Even nature seems to be conspiring against the people of Iraq. The summer heat is as omnipresent as President Saddam Hussein, whose portrait dominates every street corner. A devastating drought is entering its third year - imperilling food production in a country with less than 12 per cent arable land.

"I cannot live this way any longer, and neither should my children," said Kula Jabar, a former civil servant who now supports her family with her skill on the sewing machine. "I cannot afford meat or fruits or pretty clothes for my daughter. We have sold our luxuries," she said.

In such a battered economy, the culture of baksheesh, or bribery, is so ingrained that a sign in the lobby of the Ministry of Oil instructs visitors: "Please leave all gifts with the receptionist."

Middle-class and wealthier families long ago began selling possessions to boost their incomes. First, the extra television and second car. Then the jewellery, carpets and antiques.

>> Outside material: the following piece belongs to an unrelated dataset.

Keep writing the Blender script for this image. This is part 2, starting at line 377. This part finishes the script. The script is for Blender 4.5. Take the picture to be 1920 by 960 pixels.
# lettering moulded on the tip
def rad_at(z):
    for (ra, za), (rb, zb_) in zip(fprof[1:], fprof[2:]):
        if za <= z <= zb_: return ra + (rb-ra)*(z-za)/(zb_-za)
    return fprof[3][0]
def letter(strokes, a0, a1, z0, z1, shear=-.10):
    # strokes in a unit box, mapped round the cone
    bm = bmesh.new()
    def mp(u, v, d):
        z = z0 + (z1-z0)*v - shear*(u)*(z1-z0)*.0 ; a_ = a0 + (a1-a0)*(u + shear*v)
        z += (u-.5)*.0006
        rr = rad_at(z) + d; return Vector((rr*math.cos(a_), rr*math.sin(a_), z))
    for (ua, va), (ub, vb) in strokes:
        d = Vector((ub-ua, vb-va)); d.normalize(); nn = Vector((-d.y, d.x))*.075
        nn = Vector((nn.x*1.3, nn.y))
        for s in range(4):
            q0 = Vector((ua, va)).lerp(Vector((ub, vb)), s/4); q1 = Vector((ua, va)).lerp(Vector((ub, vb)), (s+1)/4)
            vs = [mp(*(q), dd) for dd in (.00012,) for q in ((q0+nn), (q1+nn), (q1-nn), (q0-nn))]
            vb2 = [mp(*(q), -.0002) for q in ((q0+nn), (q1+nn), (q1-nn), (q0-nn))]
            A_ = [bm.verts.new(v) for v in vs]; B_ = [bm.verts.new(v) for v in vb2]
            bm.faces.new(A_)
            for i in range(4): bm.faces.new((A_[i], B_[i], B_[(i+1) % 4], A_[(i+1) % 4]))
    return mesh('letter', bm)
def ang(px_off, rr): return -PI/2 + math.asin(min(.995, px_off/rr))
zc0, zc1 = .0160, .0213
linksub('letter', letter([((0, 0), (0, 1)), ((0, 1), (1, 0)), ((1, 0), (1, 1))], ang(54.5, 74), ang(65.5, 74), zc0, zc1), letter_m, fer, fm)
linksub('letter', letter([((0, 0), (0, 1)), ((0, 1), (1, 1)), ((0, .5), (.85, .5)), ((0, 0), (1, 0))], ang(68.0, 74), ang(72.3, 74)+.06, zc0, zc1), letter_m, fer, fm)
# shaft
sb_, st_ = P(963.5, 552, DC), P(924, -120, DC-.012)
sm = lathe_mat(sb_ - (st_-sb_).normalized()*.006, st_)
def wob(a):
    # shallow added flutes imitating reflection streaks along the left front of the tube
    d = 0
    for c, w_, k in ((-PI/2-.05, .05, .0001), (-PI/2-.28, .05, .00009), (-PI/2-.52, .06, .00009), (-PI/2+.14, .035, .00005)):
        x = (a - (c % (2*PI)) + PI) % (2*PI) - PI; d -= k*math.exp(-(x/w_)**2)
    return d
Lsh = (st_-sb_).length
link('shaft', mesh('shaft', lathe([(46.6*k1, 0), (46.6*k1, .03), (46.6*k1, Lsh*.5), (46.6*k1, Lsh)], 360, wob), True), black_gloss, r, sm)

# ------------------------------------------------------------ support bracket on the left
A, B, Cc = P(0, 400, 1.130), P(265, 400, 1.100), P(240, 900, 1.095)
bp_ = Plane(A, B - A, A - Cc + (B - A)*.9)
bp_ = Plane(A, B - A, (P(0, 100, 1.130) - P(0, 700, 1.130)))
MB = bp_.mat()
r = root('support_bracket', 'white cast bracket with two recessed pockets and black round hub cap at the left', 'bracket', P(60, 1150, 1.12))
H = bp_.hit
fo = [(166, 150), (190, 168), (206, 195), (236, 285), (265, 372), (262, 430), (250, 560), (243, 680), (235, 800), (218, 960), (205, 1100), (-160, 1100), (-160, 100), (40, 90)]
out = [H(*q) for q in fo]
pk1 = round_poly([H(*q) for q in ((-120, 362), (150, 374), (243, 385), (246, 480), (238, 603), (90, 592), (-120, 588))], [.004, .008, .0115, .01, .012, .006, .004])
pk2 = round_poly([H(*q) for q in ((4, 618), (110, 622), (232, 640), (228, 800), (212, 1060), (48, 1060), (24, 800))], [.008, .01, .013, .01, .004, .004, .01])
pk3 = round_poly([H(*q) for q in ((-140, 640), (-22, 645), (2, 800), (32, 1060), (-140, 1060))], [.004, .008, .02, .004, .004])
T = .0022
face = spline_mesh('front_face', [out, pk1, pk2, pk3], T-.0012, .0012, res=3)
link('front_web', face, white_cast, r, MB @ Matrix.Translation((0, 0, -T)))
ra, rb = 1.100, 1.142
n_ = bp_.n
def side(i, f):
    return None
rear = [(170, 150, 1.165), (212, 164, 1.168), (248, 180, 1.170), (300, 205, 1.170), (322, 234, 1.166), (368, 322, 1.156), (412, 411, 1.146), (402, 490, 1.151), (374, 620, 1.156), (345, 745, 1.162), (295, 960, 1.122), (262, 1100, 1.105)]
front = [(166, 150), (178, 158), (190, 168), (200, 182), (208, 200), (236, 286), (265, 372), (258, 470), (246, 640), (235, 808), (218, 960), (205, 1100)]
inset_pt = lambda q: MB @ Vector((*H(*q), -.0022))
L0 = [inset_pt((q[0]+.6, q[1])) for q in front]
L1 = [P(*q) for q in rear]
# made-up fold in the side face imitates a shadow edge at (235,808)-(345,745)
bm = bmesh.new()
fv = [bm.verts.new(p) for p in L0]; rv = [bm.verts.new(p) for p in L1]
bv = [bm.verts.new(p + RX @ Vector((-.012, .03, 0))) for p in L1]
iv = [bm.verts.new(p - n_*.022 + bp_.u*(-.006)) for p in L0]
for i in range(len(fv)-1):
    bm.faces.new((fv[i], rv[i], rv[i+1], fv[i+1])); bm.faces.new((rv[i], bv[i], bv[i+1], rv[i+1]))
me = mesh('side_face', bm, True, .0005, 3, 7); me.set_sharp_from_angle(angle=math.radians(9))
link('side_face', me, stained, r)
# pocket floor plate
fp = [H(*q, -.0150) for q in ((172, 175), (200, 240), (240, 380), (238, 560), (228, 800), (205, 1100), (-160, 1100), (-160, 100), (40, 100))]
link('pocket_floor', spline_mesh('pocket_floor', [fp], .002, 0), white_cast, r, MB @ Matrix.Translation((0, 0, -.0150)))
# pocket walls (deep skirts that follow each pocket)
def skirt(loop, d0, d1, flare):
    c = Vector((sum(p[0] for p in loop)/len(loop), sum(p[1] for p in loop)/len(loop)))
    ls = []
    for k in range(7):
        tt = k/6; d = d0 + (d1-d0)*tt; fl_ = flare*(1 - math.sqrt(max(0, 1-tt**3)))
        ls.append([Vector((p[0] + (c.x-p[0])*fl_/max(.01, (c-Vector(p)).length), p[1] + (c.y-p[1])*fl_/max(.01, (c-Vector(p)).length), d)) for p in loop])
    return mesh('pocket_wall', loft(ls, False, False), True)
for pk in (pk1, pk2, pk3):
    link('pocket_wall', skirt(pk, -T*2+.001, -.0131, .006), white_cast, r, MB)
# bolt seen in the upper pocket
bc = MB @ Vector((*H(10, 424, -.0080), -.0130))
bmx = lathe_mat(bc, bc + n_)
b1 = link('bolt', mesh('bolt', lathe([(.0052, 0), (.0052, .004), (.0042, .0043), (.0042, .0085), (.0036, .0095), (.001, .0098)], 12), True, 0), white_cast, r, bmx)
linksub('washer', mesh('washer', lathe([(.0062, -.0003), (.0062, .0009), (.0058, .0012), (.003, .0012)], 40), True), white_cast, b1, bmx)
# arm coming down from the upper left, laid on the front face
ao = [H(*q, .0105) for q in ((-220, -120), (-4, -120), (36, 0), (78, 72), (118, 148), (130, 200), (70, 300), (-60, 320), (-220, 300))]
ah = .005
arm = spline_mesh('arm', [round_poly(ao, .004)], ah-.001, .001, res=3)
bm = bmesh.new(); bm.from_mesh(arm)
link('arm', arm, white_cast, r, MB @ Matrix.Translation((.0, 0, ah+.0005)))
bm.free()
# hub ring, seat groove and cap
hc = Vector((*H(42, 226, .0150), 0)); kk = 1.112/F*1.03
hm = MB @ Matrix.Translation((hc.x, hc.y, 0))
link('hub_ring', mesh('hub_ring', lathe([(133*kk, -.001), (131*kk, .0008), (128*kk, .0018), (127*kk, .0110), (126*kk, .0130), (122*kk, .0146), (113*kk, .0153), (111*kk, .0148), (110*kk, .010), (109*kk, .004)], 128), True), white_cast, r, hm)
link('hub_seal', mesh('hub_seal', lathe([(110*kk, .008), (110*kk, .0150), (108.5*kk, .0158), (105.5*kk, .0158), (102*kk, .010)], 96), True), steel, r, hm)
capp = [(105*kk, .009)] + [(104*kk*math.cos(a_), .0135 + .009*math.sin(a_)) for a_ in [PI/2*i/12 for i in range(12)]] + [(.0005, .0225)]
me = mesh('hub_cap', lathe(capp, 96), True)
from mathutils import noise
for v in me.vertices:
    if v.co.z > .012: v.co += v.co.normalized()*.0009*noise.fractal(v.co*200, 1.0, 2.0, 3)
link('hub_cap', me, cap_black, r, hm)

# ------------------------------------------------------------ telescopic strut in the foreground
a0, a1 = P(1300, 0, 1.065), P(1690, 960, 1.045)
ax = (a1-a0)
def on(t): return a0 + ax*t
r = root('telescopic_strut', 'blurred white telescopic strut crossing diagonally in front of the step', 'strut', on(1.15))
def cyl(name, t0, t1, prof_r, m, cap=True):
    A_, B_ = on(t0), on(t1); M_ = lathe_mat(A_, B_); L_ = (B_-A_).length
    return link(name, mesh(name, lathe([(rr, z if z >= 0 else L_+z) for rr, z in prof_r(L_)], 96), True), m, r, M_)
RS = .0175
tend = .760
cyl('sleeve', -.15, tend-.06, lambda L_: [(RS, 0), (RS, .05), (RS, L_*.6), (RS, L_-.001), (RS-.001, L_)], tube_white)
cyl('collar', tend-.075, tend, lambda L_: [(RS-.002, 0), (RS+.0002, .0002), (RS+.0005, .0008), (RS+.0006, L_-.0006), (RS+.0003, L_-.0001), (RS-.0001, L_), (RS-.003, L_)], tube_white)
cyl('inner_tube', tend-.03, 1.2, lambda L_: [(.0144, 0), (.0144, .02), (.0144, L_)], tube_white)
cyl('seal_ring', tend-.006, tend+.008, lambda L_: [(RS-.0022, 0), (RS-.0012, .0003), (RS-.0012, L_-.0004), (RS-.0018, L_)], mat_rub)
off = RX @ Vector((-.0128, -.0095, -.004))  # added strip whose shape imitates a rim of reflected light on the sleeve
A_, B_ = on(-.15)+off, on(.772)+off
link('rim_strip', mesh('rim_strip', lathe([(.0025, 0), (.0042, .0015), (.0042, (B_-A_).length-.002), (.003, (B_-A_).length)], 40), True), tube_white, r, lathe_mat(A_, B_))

But perhaps the saddest sight in Baghdad is the Friday morning book market, in which whole libraries are laid out for sale on blankets on Muttanabi street. The collections of books - art, history, fiction, poetry, literature and scientific works in a dozen languages - show the depth and breadth of Iraqi cultural life. More than anything else here, they illustrate that war and deprivation have destroyed the country's potential to become a leading social and economic force in the Middle East.

A UN-controlled oil-for-food programme has meant that the predominantly Shiite Kurdish provinces in the north are, for the first time, sharing in Iraqi oil revenues. Quality of life here has greatly improved, as aid groups and the UN restore services, build houses and distribute food. In southern and central areas, the humanitarian programme has staved off famine, but hardship is pronounced.